Coming to market, the pain is only for rollover because FRIDAY and TUESDAY are holiday and we are left with just 5 more trading sessions to rollover close to Rs 1,08,000 crs OI. This was known to our team though the timing was circumspect as usual because if we can know the timing we would occupy the space of the dream gambling den. The owner of the DEN deserves for this volatility.

Why is this volatility created in the market….? Market has enlarged beyond anybody’s imagination and even upcountry traders are dragged in trading in a big way. Broking community for the fun of creating their reach are adding more and more trading members and for that they are offering any kind of services but only till the times they gets going. The moment market start falling their risk management starts acting and in some cases they blindly square off all the positions without even taking the client’s consent because they hold POA duly signed at the time of margin trading.

Above that 20 K and global factors are always hogging in the minds of investors and they can’t see anything beyond the screen in front of them. It had happened at 5K 8K 12 K 13 K 15 K 18K and now at 20 K. If your vision is restricted to 22 K then for sure you can’t tolerate this kind of market but if you are destined for 45 K then every market will give you some multi baggers which will be wealth creators.

Any way whether market will give an opportunity to buy tomorrow itself is a big question mark but for sure post 27th Dec nobody will talk about this pain come what it may…? Last month we had seen Bajaj Hindustan correcting from Rs 245 to Rs 176 and then in this vallan went on to Rs 310. Therefore traders must understand that this is market and things will happen only in this way.

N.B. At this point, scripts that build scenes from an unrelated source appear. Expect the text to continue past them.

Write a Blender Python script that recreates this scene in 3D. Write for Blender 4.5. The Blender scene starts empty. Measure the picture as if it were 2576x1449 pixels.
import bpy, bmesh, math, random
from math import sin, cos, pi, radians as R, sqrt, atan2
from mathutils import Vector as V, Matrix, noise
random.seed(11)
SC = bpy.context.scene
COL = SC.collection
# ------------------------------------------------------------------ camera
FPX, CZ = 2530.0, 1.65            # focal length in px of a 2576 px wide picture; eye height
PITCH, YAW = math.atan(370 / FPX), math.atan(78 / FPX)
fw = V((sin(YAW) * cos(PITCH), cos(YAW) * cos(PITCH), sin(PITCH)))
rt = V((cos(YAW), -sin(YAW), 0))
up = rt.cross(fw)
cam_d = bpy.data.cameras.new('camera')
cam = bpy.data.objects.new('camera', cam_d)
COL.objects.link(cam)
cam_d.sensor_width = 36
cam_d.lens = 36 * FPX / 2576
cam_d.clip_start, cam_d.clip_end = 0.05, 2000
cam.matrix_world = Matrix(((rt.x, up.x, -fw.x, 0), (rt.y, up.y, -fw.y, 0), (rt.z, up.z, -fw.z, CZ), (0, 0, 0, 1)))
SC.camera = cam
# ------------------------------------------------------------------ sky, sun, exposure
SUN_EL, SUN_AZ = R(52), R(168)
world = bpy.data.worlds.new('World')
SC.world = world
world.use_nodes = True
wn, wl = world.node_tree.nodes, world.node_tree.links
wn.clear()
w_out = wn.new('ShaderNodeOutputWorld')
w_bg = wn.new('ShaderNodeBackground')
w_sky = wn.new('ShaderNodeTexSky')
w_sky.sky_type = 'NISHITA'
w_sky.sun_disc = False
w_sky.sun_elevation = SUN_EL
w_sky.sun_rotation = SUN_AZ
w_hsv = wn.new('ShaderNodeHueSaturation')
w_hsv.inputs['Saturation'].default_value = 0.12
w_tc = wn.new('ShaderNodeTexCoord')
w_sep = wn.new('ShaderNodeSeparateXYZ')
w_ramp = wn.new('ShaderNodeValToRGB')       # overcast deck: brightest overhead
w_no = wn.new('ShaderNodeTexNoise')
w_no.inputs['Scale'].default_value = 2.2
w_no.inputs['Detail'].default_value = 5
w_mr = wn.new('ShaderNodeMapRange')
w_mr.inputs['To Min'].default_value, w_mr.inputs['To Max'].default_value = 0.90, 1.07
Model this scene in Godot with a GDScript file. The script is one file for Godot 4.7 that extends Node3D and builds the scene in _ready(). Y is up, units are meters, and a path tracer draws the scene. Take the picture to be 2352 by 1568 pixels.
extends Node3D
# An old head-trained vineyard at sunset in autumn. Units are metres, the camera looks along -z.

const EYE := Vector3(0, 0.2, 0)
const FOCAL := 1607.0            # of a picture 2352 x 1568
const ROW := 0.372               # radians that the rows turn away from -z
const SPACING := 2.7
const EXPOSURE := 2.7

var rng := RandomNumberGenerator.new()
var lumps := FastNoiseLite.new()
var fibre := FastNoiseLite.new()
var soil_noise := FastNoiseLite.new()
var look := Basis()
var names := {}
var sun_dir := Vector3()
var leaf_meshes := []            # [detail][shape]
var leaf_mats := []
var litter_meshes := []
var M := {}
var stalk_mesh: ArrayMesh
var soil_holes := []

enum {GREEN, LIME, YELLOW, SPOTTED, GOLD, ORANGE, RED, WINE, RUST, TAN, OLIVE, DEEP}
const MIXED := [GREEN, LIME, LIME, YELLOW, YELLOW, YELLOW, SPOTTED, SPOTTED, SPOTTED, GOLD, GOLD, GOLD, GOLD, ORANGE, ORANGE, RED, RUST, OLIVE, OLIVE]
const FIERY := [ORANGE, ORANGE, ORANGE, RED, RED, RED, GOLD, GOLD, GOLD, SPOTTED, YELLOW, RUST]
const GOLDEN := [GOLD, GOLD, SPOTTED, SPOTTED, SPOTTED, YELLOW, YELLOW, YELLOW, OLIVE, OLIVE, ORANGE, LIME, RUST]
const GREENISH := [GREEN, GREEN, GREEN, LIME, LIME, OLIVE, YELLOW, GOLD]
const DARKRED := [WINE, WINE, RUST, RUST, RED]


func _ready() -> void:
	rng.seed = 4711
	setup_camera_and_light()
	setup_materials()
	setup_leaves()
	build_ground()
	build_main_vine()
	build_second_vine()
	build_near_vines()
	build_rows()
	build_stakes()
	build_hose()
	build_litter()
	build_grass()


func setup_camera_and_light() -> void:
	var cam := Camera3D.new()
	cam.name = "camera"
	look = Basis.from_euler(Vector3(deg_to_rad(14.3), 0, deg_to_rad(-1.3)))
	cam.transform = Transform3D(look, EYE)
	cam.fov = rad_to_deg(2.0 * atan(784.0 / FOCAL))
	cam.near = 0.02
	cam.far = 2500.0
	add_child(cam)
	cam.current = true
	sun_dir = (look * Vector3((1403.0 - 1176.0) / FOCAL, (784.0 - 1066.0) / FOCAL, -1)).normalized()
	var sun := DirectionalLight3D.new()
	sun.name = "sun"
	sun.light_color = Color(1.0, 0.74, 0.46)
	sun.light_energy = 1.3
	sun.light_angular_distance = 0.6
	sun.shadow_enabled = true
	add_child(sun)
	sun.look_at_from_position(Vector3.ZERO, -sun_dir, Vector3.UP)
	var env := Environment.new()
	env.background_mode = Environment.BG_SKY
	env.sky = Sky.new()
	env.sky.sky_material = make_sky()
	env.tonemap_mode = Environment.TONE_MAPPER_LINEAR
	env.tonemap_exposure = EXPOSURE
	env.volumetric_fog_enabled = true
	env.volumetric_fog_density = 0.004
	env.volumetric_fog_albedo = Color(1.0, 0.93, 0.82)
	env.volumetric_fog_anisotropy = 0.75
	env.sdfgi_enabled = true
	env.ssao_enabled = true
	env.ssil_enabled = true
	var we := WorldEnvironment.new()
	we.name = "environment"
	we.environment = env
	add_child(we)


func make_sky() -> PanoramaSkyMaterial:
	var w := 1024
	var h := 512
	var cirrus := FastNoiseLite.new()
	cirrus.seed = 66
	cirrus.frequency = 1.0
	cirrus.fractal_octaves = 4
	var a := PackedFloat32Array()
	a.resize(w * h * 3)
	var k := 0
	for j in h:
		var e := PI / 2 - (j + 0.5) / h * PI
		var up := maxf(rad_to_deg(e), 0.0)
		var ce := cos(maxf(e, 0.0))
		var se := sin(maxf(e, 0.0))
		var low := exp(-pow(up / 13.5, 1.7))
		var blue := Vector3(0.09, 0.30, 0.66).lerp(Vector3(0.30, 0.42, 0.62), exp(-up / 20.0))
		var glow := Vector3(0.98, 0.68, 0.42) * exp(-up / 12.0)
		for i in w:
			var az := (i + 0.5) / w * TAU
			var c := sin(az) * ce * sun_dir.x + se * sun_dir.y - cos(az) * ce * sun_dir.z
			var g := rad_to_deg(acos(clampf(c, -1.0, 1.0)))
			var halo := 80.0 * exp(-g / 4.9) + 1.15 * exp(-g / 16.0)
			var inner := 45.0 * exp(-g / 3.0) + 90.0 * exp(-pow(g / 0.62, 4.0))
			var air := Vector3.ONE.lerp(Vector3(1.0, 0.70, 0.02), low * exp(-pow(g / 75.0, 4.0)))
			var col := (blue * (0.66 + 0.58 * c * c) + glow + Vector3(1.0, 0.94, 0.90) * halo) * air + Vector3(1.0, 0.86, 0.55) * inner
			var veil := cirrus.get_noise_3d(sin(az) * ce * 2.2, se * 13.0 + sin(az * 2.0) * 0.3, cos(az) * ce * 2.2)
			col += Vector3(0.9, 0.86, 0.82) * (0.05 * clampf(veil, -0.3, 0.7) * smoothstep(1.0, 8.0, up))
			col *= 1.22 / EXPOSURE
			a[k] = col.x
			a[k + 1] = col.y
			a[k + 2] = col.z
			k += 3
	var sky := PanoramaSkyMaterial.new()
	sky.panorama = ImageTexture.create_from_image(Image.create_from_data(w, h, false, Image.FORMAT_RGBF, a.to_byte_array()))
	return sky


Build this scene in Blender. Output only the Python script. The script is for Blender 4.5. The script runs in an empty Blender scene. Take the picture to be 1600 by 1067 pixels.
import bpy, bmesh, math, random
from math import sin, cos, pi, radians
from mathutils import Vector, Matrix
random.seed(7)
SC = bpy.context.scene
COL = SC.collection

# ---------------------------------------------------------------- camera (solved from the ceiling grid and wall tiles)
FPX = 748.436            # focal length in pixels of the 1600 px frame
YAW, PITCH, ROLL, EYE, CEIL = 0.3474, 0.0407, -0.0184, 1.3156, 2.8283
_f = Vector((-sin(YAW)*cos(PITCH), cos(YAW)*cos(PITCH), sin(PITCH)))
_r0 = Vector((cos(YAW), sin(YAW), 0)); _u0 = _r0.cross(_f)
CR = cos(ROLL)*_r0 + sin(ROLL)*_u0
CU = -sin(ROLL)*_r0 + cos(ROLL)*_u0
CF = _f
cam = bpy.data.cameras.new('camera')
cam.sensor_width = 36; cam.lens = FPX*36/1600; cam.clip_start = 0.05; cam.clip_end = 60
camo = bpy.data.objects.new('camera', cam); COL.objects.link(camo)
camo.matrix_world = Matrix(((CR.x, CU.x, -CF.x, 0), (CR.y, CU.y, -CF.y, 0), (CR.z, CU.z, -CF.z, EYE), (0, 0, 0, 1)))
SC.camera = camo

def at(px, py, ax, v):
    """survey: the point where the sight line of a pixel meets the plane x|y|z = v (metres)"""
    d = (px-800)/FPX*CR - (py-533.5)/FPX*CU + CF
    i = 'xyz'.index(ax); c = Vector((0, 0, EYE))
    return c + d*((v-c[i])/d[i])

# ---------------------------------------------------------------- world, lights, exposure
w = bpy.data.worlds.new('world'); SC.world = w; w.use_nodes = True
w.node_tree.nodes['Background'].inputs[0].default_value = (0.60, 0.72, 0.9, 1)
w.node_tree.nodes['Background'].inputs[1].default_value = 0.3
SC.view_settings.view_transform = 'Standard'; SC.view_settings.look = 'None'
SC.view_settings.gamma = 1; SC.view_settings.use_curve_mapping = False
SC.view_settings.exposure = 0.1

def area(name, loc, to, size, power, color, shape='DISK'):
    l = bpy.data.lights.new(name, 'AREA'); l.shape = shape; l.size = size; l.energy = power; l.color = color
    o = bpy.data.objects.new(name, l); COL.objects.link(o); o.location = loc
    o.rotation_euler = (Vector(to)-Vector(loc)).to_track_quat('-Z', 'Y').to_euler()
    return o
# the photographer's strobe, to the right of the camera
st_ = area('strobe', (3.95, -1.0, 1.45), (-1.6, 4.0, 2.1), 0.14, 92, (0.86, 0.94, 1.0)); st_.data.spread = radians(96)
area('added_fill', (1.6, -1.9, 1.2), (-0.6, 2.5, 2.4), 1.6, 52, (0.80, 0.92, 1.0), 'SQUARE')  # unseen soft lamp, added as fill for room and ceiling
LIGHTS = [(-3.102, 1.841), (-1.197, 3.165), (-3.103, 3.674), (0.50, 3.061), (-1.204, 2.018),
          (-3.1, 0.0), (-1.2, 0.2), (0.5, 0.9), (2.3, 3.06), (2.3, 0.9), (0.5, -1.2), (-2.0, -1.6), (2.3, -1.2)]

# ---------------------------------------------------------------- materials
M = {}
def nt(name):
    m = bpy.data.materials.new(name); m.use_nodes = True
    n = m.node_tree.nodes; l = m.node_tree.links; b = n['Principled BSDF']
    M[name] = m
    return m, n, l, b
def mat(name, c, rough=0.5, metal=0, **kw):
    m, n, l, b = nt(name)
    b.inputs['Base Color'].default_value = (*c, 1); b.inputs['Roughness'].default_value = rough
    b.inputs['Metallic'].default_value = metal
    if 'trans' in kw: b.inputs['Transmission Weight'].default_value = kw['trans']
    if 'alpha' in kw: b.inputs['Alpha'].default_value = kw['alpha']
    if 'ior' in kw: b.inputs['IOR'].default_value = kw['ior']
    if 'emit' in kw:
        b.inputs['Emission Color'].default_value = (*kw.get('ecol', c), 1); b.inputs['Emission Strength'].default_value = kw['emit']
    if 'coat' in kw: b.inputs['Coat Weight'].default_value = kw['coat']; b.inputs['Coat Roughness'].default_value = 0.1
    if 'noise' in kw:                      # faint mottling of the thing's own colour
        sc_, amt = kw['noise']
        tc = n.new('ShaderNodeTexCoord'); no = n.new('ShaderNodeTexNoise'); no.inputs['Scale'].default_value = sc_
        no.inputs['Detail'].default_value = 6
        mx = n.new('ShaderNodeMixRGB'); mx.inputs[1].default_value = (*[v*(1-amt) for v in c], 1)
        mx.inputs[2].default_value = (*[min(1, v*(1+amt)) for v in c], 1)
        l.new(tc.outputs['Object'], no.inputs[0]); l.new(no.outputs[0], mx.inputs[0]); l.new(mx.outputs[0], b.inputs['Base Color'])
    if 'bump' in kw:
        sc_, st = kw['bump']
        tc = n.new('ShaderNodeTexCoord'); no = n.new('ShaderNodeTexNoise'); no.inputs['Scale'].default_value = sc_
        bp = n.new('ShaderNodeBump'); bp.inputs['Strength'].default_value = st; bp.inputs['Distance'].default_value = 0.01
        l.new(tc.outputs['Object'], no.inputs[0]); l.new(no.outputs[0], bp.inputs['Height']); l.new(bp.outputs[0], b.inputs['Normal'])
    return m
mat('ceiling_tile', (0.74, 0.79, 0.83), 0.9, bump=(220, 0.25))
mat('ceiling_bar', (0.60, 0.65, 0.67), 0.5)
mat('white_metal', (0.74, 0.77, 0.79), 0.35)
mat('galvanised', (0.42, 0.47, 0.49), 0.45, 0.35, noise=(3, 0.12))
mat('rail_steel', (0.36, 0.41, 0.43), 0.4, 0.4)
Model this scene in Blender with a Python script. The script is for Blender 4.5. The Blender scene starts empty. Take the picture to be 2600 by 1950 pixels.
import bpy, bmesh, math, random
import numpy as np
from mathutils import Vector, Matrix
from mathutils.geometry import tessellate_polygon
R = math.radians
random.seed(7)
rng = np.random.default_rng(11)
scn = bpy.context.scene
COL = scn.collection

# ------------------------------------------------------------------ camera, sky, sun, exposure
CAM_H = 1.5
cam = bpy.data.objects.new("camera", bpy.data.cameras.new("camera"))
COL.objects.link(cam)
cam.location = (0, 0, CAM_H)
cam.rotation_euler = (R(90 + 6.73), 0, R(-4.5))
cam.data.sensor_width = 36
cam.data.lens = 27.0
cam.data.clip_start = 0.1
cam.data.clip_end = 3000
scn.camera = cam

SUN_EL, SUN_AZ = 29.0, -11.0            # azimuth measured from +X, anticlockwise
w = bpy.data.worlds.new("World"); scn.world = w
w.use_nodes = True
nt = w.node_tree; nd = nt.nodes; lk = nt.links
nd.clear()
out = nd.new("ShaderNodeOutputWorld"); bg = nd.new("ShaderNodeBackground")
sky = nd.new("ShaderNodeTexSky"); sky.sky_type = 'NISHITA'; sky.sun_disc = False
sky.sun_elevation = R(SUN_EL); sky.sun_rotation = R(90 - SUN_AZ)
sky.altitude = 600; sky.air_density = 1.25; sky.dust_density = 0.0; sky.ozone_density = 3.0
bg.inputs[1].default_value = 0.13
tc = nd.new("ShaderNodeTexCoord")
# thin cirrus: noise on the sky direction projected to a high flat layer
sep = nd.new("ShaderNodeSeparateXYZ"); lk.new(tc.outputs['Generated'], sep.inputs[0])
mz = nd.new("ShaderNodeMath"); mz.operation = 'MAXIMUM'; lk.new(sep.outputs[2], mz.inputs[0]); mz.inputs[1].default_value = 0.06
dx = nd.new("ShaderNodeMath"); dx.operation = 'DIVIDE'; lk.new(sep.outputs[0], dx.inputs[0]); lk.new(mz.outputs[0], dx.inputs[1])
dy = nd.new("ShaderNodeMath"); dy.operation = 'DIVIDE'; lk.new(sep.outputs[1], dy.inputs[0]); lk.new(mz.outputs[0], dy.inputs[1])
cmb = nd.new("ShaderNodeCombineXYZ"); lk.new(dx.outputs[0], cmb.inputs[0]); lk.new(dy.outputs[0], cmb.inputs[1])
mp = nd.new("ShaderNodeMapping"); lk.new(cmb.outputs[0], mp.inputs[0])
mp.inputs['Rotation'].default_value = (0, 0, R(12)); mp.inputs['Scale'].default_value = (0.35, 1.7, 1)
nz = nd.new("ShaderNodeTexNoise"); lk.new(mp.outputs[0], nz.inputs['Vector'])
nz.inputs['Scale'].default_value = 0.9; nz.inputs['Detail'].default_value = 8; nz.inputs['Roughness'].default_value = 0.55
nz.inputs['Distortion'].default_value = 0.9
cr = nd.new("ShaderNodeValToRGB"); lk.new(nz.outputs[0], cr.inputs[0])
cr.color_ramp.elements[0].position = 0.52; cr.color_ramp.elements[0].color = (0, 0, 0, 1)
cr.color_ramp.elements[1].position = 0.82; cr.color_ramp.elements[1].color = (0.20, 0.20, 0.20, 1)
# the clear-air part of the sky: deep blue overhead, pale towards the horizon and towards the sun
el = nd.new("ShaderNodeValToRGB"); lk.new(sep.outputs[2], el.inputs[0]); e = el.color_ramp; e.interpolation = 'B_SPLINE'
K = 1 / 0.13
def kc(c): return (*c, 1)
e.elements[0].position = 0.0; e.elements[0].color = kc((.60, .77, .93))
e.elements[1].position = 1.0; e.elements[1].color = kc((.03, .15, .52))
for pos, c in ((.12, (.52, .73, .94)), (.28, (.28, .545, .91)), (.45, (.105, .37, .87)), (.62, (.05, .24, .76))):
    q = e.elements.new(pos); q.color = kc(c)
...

Yes there are lot of brokers generating sell calls too for which we have no answer and traders are free to follow them if they like their calls. JET and DLF will be the bullet calls for this vallan as well as next vallan whereas we are extremely positive on IFCI and IDBI for that matters and every dip is a buying opportunity. Media has tossed up a price of Rs 90 to 100 first then Rs 111 but yet there is no authentic statement from the management. We know only one thing Govt has taken equity at Rs 107 through bond conversion route that too after slogging for 4 long years and if they sell at Rs 111 then it could have been wiser to take refund of BONDS than get the same converted into equity. GOVT can’t be wrong and hence I would bet on IFCI. In fact, I have picked up IFCI personally for delivery for next 3 years as in my opinion it will move the way SAIL stock has moved. Those FII who have occupied 26% of IFCI shares from open market have not sold a single share till date. This clearly suggests the value of IFCI is far in excess of Rs 270 per share. ISPAT had one residential property at PEDDAR road mumbai and they have used their development route for realty gains and to my surprise they are booking residential houses at Rs 80000 per sq ft. IFCI is owning 3 premises in Delhi which will go for re development and the unrealized gains could be far in excess of Rs 20000 crs going by cmr in Delhi and hence IFCI stock will not go so cheap come what it may and even after the sell of 26% stake the stock will become a re rating story.

Coming back to cash segment, we have spotted Stelco a C R co with lot of great potential and grossly undervalued stock where we have taken stake in the co. As per our traditions we have initiated a simultaneous buy call on the stock. With top line of Rs 200 crs the cmc of Rs 50 crs is just below anybody’s imagination. We know certain FII are looking to take stake in this co but their problem is low market cap which means very soon it could cross Rs 100 crs market cap where FII could enter in this stock. We are also covering this stock in our INST research. However whether to invest overboard or not is your call since we have vested interest in the stock.

Keep close watch on the volumes which will rise every day and also keep watch on delivery marked which will give an indication of accumulation.

"It is the formidable character of the species to routinely seek the improbable, the difficult, even the impossible, as a source of pleasure and self-justification. Who would try to write poems, or novels, or paint pictures unless he is an optimist?"